Syncing is a process that is carried out over Swarm that makes sure that once the data has been uploaded, it moves closer to the nodes which lie near the chunk addresses. These nodes then not only serve the content but also store it! The chunk moves from node to node till it arrives at a node whose address is closest to the chunk hash. This makes the retrieval of data easier. On top of that, each node has a chunk syncer which propagates chunks further so that they can lie closer to the chunk hash.

SPACE: It matters in relationships and networks alike

Swarm makes sure that there is an effective utilisation of space. Whenever a new chunk enters the network, it is moved to the node which is closest to the chunk hash and stored there alongside old chunks. The oldest chunks are deleted if there is a shortage of space and this makes sure that chunks which are readily accessed stay in place. When a retrieval request comes in for a particular chunk, the concerned node sends the chunk back through the same route. All the intermediate nodes on this route also save a cached copy of the chunk once the original one has been received by the receiver. This makes sure that popular content can be delivered by multiple nodes, thus reducing network traffic.\

INCENTIVES WORK!

The Swap feature of Swarm makes it profitable to store and deliver content. Basically, nodes can trade chunks-for-chunks or chunks-for-payment. This means that nodes which store and make the data available for everyone get the payment or other chunks while the ones which download data must pay for it. This makes sure that Swarm remains a self-scaling system and popular content is readily available, reducing latency and network traffic. It is not necessary that all chunks are of equal value. In case the serving node is doing the served node significant favour and the payment threshold is reached, then the serving node can ask for payment from the served node. In case the served node becomes highly indebted and disconnection threshold is reached, the served node simply becomes disconnected. This makes sure that all nodes try to exchange valuable content and not be free-loaders. The payment takes place through a chequebook based on Blockchain technology.

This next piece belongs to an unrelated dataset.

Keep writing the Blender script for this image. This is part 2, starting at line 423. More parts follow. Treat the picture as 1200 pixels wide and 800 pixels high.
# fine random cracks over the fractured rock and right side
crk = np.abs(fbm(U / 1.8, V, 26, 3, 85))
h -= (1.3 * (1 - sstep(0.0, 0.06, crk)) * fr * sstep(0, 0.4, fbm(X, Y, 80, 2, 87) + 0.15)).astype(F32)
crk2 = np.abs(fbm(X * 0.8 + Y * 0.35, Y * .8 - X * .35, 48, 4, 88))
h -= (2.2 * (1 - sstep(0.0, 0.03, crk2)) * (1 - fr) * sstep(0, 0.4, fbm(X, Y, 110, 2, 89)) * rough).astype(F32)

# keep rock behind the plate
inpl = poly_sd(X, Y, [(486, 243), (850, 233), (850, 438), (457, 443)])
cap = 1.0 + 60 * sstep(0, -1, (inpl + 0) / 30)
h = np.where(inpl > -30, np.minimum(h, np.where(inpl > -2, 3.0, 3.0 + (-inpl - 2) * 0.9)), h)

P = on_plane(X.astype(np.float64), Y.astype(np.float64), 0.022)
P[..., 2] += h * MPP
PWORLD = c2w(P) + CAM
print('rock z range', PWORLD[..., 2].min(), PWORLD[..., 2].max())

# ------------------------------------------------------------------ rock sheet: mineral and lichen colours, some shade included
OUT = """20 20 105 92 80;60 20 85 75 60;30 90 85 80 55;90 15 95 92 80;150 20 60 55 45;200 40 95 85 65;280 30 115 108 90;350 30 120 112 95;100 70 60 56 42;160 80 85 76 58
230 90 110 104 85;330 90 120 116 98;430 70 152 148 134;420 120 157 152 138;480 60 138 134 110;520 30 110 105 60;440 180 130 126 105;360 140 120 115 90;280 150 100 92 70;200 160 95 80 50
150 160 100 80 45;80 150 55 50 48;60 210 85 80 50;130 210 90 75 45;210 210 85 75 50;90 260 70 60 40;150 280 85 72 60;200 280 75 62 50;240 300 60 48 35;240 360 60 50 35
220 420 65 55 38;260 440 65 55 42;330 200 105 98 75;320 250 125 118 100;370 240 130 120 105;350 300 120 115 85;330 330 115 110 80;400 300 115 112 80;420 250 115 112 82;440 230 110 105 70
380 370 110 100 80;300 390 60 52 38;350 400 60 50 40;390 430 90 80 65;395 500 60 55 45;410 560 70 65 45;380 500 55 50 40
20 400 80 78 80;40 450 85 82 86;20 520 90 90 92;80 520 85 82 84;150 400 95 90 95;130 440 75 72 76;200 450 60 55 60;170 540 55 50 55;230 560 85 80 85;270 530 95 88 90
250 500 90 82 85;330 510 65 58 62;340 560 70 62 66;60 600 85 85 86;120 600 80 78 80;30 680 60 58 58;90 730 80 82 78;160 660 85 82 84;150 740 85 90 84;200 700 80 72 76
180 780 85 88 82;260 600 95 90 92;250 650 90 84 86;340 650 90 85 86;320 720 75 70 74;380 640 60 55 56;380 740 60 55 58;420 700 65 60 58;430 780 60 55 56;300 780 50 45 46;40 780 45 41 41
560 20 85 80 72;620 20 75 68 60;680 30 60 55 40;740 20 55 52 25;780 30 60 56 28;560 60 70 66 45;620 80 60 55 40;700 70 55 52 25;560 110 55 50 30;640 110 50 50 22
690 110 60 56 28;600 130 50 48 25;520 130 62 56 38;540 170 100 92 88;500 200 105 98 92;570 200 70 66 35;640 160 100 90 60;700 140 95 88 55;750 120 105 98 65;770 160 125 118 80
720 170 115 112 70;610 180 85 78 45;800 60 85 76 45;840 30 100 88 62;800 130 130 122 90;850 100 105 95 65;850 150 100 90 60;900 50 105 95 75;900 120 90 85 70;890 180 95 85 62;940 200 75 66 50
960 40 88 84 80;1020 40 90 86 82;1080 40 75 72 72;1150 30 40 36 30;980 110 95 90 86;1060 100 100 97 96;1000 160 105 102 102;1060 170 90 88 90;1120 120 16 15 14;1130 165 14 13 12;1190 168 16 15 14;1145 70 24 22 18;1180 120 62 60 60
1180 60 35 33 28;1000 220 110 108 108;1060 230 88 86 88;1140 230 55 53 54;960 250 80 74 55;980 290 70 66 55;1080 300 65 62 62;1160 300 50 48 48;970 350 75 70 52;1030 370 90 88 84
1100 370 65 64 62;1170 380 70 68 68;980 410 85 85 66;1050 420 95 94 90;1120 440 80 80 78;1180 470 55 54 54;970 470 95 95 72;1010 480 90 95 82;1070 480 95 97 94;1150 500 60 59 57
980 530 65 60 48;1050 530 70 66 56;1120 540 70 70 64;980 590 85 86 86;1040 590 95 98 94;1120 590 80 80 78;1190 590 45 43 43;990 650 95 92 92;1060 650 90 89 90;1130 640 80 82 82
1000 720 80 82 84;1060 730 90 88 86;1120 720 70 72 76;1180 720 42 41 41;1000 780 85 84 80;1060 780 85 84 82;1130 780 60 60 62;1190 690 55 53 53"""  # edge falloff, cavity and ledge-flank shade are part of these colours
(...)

Another mechanism of Swarm is the Swear. It tackles the ‘upload and leave’ problem faced by multiple nodes over networks. Basically, a node can upload data once and then keep it preserved even if it’s not famous. He can pay other nodes, which are registered by Swear, to ensure that they will store the data for a given amount of time even if it is not popular at all. The Swear mechanism makes sure that the responsible nodes are held accountable if they lose the data before their contract expires.

An important mechanism to make sure that nodes which are registered with Swear actually store chunks is that of Swindle. In case a challenging node feels that the storing node has lost some data it was supposed to protect, it can issue a challenge. The challenge is issued by sending the receipt of the data with some payment (to avoid bogus challenges) to the Swindle contract. The node responsible for storing the data then has to refute the claim by presenting the chunk of data. The contract confirms if the hash of the presented chunk is the same as that mentioned in the receipt presented by the challenger. If the challenger stands proven then litigation is carried out against the node which was supposed to keep the data stored. This litigation might also come in the form of cancellation of storing the node’s registration.